**Scenes as source code**.
— begin —
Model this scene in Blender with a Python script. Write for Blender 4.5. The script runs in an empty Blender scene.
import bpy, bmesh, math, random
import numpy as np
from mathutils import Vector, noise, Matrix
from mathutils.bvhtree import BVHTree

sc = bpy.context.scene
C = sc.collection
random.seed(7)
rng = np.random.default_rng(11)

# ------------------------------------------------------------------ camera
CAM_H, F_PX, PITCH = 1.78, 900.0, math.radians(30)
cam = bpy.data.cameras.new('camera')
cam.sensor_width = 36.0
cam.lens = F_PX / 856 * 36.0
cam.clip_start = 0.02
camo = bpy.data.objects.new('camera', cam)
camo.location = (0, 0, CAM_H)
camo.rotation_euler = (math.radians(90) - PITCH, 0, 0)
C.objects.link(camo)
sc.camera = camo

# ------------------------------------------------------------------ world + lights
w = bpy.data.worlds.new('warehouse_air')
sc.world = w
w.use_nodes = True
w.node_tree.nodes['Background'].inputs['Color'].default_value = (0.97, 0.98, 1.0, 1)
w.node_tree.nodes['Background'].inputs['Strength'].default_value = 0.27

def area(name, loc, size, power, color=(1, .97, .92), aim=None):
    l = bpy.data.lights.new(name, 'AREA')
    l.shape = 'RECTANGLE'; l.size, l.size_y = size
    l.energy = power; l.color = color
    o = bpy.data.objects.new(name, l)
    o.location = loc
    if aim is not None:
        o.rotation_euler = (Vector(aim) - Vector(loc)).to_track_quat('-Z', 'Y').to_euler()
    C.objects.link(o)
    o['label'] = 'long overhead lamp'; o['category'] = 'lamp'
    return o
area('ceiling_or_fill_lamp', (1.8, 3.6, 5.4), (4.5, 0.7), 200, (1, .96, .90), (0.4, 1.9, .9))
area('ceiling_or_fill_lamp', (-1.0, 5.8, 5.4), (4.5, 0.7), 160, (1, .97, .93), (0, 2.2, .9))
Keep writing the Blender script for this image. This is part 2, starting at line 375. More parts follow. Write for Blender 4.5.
— end —
**OBJECTIVE**. Provide an exact reproduction of all the entries shown above.

**EXERCISE OUTPUT**.
Model this scene in Blender with a Python script. Write for Blender 4.5. The script runs in an empty Blender scene.
import bpy, bmesh, math, random
import numpy as np
from mathutils import Vector, noise, Matrix
from mathutils.bvhtree import BVHTree

sc = bpy.context.scene
C = sc.collection
random.seed(7)
rng = np.random.default_rng(11)

# ------------------------------------------------------------------ camera
CAM_H, F_PX, PITCH = 1.78, 900.0, math.radians(30)
cam = bpy.data.cameras.new('camera')
cam.sensor_width = 36.0
cam.lens = F_PX / 856 * 36.0
cam.clip_start = 0.02
camo = bpy.data.objects.new('camera', cam)
camo.location = (0, 0, CAM_H)
camo.rotation_euler = (math.radians(90) - PITCH, 0, 0)
C.objects.link(camo)
sc.camera = camo

# ------------------------------------------------------------------ world + lights
w = bpy.data.worlds.new('warehouse_air')
sc.world = w
w.use_nodes = True
w.node_tree.nodes['Background'].inputs['Color'].default_value = (0.97, 0.98, 1.0, 1)
w.node_tree.nodes['Background'].inputs['Strength'].default_value = 0.27

def area(name, loc, size, power, color=(1, .97, .92), aim=None):
    l = bpy.data.lights.new(name, 'AREA')
    l.shape = 'RECTANGLE'; l.size, l.size_y = size
    l.energy = power; l.color = color
    o = bpy.data.objects.new(name, l)
    o.location = loc
    if aim is not None:
        o.rotation_euler = (Vector(aim) - Vector(loc)).to_track_quat('-Z', 'Y').to_euler()
    C.objects.link(o)
    o['label'] = 'long overhead lamp'; o['category'] = 'lamp'
    return o
area('ceiling_or_fill_lamp', (1.8, 3.6, 5.4), (4.5, 0.7), 200, (1, .96, .90), (0.4, 1.9, .9))
area('ceiling_or_fill_lamp', (-1.0, 5.8, 5.4), (4.5, 0.7), 160, (1, .97, .93), (0, 2.2, .9))
Keep writing the Blender script for this image. This is part 2, starting at line 375. More parts follow. Write for Blender 4.5.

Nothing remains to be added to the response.